The concept of the public “servant” seems to be a concept of the past now that the federal government has beefed up wages and benefits to eclipse private-sector compensation. This is the supreme irony: The well-paid public sector depends on the relatively lower paid private sector to generate the wealth that can be taxed to pay for their salaries and benefits. In the process, we have established government work as an elite class in the labor market.
A USA Today analysis (August 10, 2010) of wage and compensation date from the U.S. Bureau of Economic Analysis found that federal workers can earn as much as twice their private sector counterparts when benefits like retirement and health care are factored in. According to reporter Dennis Cauchon:
Federal civil servants earned average pay and benefits of $123,049 in 2009 while private workers made $61,051 in total compensation, according to the Bureau of Economic Analysis. The data are the latest available.
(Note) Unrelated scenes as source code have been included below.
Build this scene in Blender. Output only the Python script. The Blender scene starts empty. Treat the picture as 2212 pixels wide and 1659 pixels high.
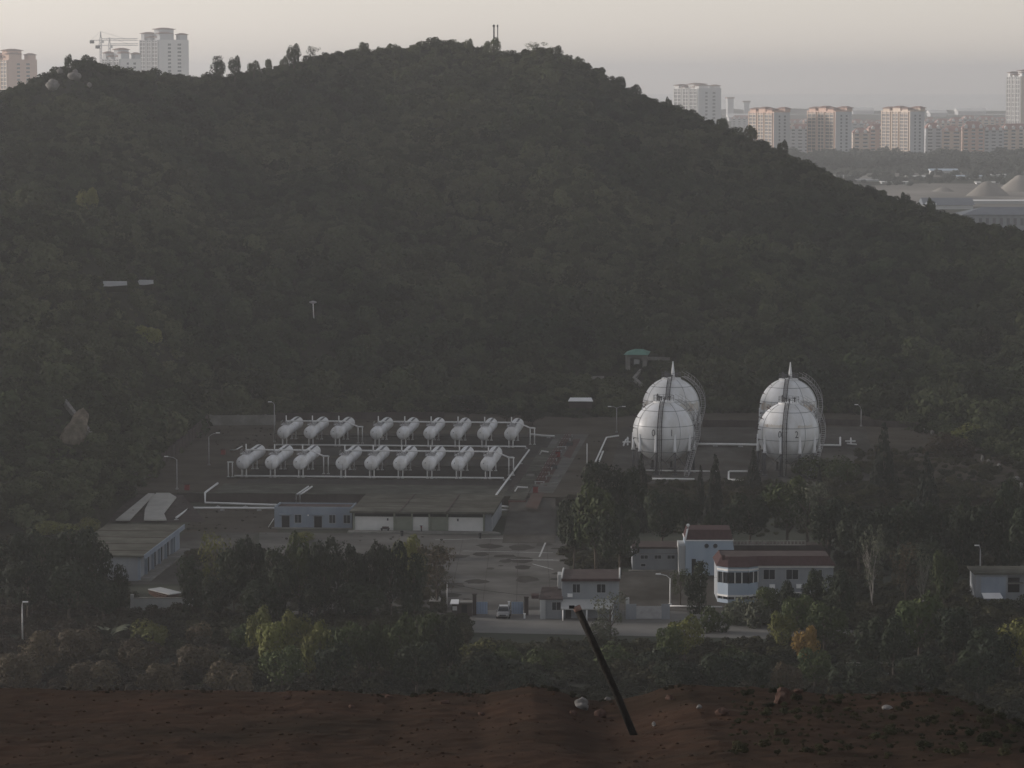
import bpy, bmesh, math, random
import numpy as np
from mathutils import Vector, Matrix

S = bpy.context.scene
COL = S.collection
R = math.radians

# ------------------------------------------------------------------ camera, sky, sun, exposure
FPX, CX, CY, CAMH = 7700.0, 1106.0, 829.5, 77.5       # focal length and centre on a 2212 x 1659 frame
PITCH = math.atan((CY - 165.0) / FPX)
cam_d = bpy.data.cameras.new('camera')
cam = bpy.data.objects.new('camera', cam_d)
COL.objects.link(cam)
cam.location = (0, 0, CAMH)
cam.rotation_euler = (math.pi / 2 - PITCH, 0, 0)
cam_d.sensor_width = 36.0
cam_d.lens = 36.0 * FPX / 2212.0
cam_d.clip_start = 1.0
cam_d.clip_end = 90000.0
S.camera = cam

SUN_AZ, SUN_EL = -73.0, 11.0        # degrees from the view direction (+Y), negative = left
w = bpy.data.worlds.new('World')
S.world = w
w.use_nodes = True
nt = w.node_tree
bg = nt.nodes['Background']
sky = nt.nodes.new('ShaderNodeTexSky')
sky.sky_type = 'NISHITA'
sky.sun_disc = False
sky.sun_elevation = R(SUN_EL)
sky.sun_rotation = R(SUN_AZ)
sky.altitude = 0
sky.air_density = 1.0
sky.dust_density = 0.3
sky.ozone_density = 1.0
hsv = nt.nodes.new('ShaderNodeHueSaturation')
hsv.inputs['Saturation'].default_value = 0.26
nt.links.new(sky.outputs[0], hsv.inputs['Color'])
tint = nt.nodes.new('ShaderNodeMix'); tint.data_type = 'RGBA'; tint.blend_type = 'MULTIPLY'; tint.inputs['Factor'].default_value = 1.0
tint.inputs[7].default_value = (1.02, .983, 1.0, 1)
nt.links.new(hsv.outputs[0], tint.inputs[6]); nt.links.new(tint.outputs[2], bg.inputs[0])
bg.inputs[1].default_value = 0.128

sun_d = bpy.data.lights.new('sun', 'SUN')
sun_d.energy = 3.1
sun_d.angle = R(8.0)
sun_d.color = (1.0, 0.91, 0.83)
sun = bpy.data.objects.new('sun', sun_d)
COL.objects.link(sun)
_sv = Vector((math.sin(R(SUN_AZ)) * math.cos(R(SUN_EL)), math.cos(R(SUN_AZ)) * math.cos(R(SUN_EL)), math.sin(R(SUN_EL))))
sun.rotation_euler = (-_sv).to_track_quat('-Z', 'Y').to_euler()
sun.location = _sv * 500

S.view_settings.view_transform = 'Standard'
S.view_settings.look = 'None'
S.view_settings.exposure = 0.15
S.view_settings.gamma = 1.0
S.cycles.max_bounces = 5
S.cycles.diffuse_bounces = 2
S.cycles.glossy_bounces = 2
S.cycles.transmission_bounces = 2
S.cycles.volume_bounces = 2
S.cycles.transparent_max_bounces = 6

# ------------------------------------------------------------------ geometry of the view -> places in the world
_sp, _cp = math.sin(PITCH), math.cos(PITCH)
def ray(x, y):
    a, b = (x - CX) / FPX, (CY - y) / FPX
    return Vector((a, b * _sp + _cp, b * _cp - _sp))
def pt(x, y, z=0.0):
    """the point of height z seen at (x, y) of the photograph"""
    d = ray(x, y)
    return Vector((0, 0, CAMH)) + d * ((z - CAMH) / d.z)
def pd(x, y, Y):
    """the point at distance Y ahead seen at (x, y)"""
    d = ray(x, y)
    return Vector((0, 0, CAMH)) + d * (Y / d.y)
def px_per_m(P):
    return FPX / (P.y * _cp - (P.z - CAMH) * _sp)
def zat(Y, y):
    v = (CY - y) / FPX
    return CAMH + Y * (v * _cp - _sp) / (_cp + v * _sp)
AX = math.atan((1665.0 - CX) / FPX * _cp)       # the plant's long axis leans this far to the right
RZ = -AX
ED = Vector((math.sin(AX), math.cos(AX), 0)); ER = Vector((math.cos(AX), -math.sin(AX), 0))

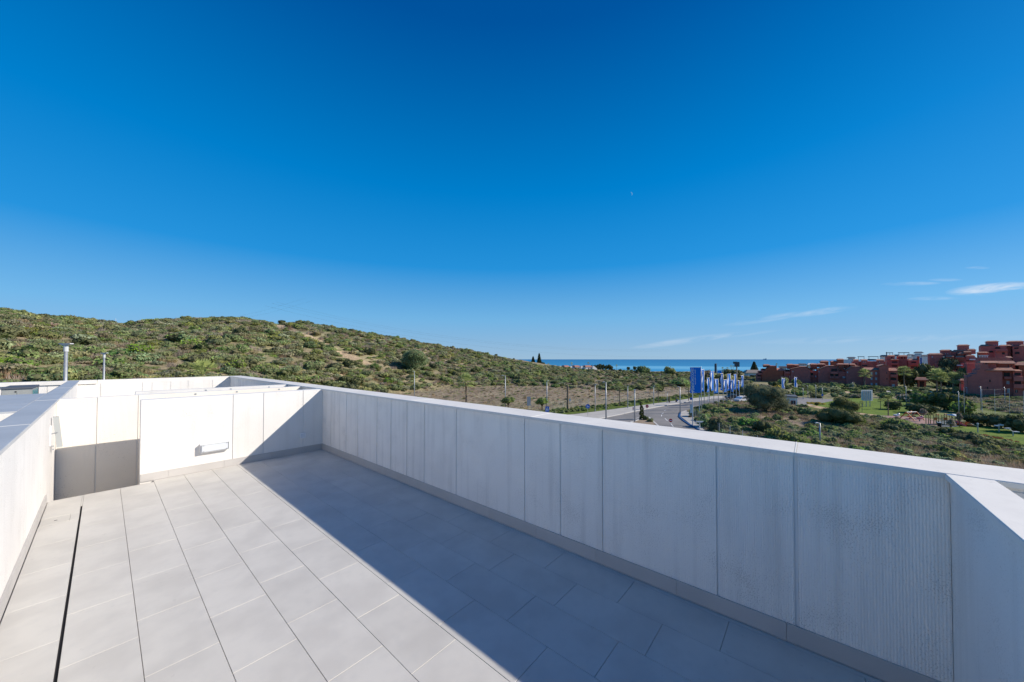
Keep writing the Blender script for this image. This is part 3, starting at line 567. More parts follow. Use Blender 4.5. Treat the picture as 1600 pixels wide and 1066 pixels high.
def scatter(name, protos_, pts, scl, idxs, label, cat):
    pc = bpy.data.collections.new(name+'_pieces')
    for i, me_ in enumerate(protos_):
        o = bpy.data.objects.new('piece_%02d' % i, me_); pc.objects.link(o)
    me_ = bpy.data.meshes.new(name); me_.vertices.add(len(pts)); me_.vertices.foreach_set('co', np.asarray(pts, np.float32).ravel())
    for nm, ar, ty in (('scl', scl, 'FLOAT'), ('idx', idxs, 'INT'), ('rot', rng.uniform(0, 6.28, len(pts)), 'FLOAT')):
        a_ = me_.attributes.new(nm, ty, 'POINT'); a_.data.foreach_set('value', np.asarray(ar, np.float32 if ty == 'FLOAT' else np.int32))
    o = link(bpy.data.objects.new(name, me_)); stuff(o, label, cat)
    ng = bpy.data.node_groups.new(name, 'GeometryNodeTree'); ng.interface.new_socket('Geometry', in_out='INPUT', socket_type='NodeSocketGeometry'); ng.interface.new_socket('Geometry', in_out='OUTPUT', socket_type='NodeSocketGeometry')
    n = ng.nodes; l = ng.links; gi = n.new('NodeGroupInput'); go = n.new('NodeGroupOutput'); ip = n.new('GeometryNodeInstanceOnPoints'); ci = n.new('GeometryNodeCollectionInfo')
    ci.inputs['Collection'].default_value = pc; ci.inputs['Separate Children'].default_value = True; ci.inputs['Reset Children'].default_value = True
    def attr(nm, ty):
        q = n.new('GeometryNodeInputNamedAttribute'); q.data_type = ty; q.inputs['Name'].default_value = nm; return q.outputs['Attribute']
    l.new(gi.outputs[0], ip.inputs['Points']); l.new(ci.outputs[0], ip.inputs['Instance']); ip.inputs['Pick Instance'].default_value = True
    l.new(attr('idx', 'INT'), ip.inputs['Instance Index']); cx = n.new('ShaderNodeCombineXYZ'); l.new(attr('rot', 'FLOAT'), cx.inputs[2]); l.new(cx.outputs[0], ip.inputs['Rotation'])
    l.new(attr('scl', 'FLOAT'), ip.inputs['Scale']); l.new(ip.outputs[0], go.inputs[0])
    md = o.modifiers.new('scatter', 'NODES'); md.node_group = ng
    return o
def wpt(X, Y, sink=0.0):
    z = ground(np.atleast_1d(X), np.atleast_1d(Y)); return np.stack([X*RGT[0]+Y*FWD[0], X*RGT[1]+Y*FWD[1], z+H-sink], -1)
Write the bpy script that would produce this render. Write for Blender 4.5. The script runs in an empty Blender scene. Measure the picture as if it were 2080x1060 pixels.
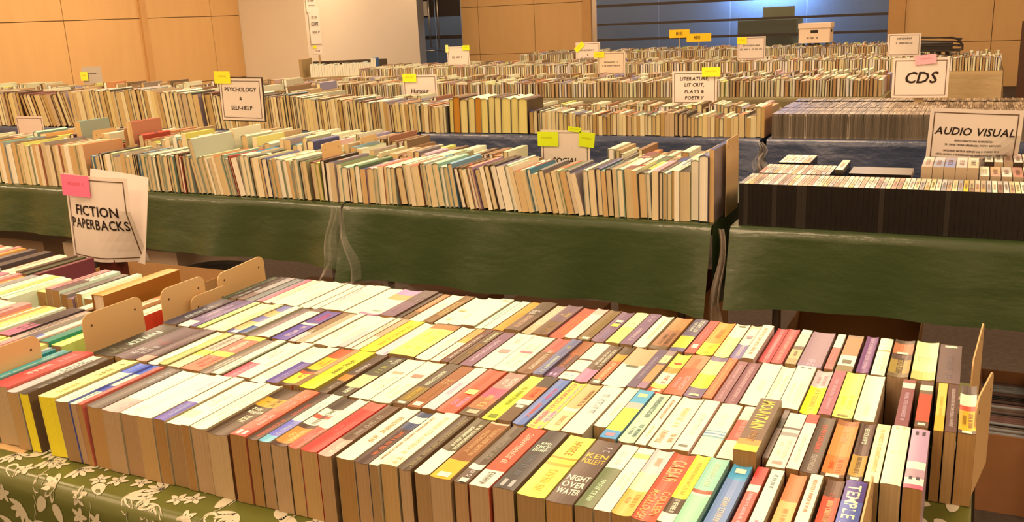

The federal compensation advantage has grown from $30,415 in 2000 to $61,998 last year.
Public employee unions say the compensation gap reflects the increasingly high level of skill and education required for most federal jobs and the government contracting out lower-paid jobs to the private sector in recent years.
“The data are not useful for a direct public-private pay comparison,” says Colleen Kelley, president of the National Treasury Employees Union.
Chris Edwards, a budget analyst at the libertarian Cato Institute, thinks otherwise. “Can’t we now all agree that federal workers are overpaid and do something about it?” he asks.
And some pundits still wonder why the Tea Party movement is so active!